Task goal:
Reproduce all of the data exactly.

Source material:
* * * * * * *
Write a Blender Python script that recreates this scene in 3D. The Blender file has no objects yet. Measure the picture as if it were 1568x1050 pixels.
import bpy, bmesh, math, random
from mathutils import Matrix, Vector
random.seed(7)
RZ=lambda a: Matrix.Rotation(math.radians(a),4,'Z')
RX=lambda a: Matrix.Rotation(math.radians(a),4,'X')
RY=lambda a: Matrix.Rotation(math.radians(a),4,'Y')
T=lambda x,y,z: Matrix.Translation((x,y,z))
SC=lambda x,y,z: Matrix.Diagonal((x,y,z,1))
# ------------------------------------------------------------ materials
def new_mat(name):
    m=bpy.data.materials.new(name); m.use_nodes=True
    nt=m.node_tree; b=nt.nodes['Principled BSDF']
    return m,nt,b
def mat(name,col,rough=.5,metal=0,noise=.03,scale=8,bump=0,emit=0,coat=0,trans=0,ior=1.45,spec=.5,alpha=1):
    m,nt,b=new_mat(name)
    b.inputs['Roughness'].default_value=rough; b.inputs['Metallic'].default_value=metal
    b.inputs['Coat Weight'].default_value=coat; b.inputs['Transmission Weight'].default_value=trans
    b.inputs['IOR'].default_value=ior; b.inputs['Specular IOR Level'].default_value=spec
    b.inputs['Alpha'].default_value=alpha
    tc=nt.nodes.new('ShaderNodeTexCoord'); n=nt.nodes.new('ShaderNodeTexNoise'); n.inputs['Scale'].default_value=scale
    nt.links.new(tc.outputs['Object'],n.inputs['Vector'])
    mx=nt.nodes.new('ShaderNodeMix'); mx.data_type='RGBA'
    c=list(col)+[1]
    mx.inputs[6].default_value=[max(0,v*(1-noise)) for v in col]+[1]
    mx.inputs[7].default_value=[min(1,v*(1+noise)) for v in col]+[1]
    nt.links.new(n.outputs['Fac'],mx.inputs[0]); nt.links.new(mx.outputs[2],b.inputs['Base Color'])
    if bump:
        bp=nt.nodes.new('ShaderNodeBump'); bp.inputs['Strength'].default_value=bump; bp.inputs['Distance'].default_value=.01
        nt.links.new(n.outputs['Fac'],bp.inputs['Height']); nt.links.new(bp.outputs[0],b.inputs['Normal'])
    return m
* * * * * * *
Task solution:
Write a Blender Python script that recreates this scene in 3D. The Blender file has no objects yet. Measure the picture as if it were 1568x1050 pixels.
import bpy, bmesh, math, random
from mathutils import Matrix, Vector
random.seed(7)
RZ=lambda a: Matrix.Rotation(math.radians(a),4,'Z')
RX=lambda a: Matrix.Rotation(math.radians(a),4,'X')
RY=lambda a: Matrix.Rotation(math.radians(a),4,'Y')
T=lambda x,y,z: Matrix.Translation((x,y,z))
SC=lambda x,y,z: Matrix.Diagonal((x,y,z,1))
# ------------------------------------------------------------ materials
def new_mat(name):
    m=bpy.data.materials.new(name); m.use_nodes=True
    nt=m.node_tree; b=nt.nodes['Principled BSDF']
    return m,nt,b
def mat(name,col,rough=.5,metal=0,noise=.03,scale=8,bump=0,emit=0,coat=0,trans=0,ior=1.45,spec=.5,alpha=1):
    m,nt,b=new_mat(name)
    b.inputs['Roughness'].default_value=rough; b.inputs['Metallic'].default_value=metal
    b.inputs['Coat Weight'].default_value=coat; b.inputs['Transmission Weight'].default_value=trans
    b.inputs['IOR'].default_value=ior; b.inputs['Specular IOR Level'].default_value=spec
    b.inputs['Alpha'].default_value=alpha
    tc=nt.nodes.new('ShaderNodeTexCoord'); n=nt.nodes.new('ShaderNodeTexNoise'); n.inputs['Scale'].default_value=scale
    nt.links.new(tc.outputs['Object'],n.inputs['Vector'])
    mx=nt.nodes.new('ShaderNodeMix'); mx.data_type='RGBA'
    c=list(col)+[1]
    mx.inputs[6].default_value=[max(0,v*(1-noise)) for v in col]+[1]
    mx.inputs[7].default_value=[min(1,v*(1+noise)) for v in col]+[1]
    nt.links.new(n.outputs['Fac'],mx.inputs[0]); nt.links.new(mx.outputs[2],b.inputs['Base Color'])
    if bump:
        bp=nt.nodes.new('ShaderNodeBump'); bp.inputs['Strength'].default_value=bump; bp.inputs['Distance'].default_value=.01
        nt.links.new(n.outputs['Fac'],bp.inputs['Height']); nt.links.new(bp.outputs[0],b.inputs['Normal'])
    return m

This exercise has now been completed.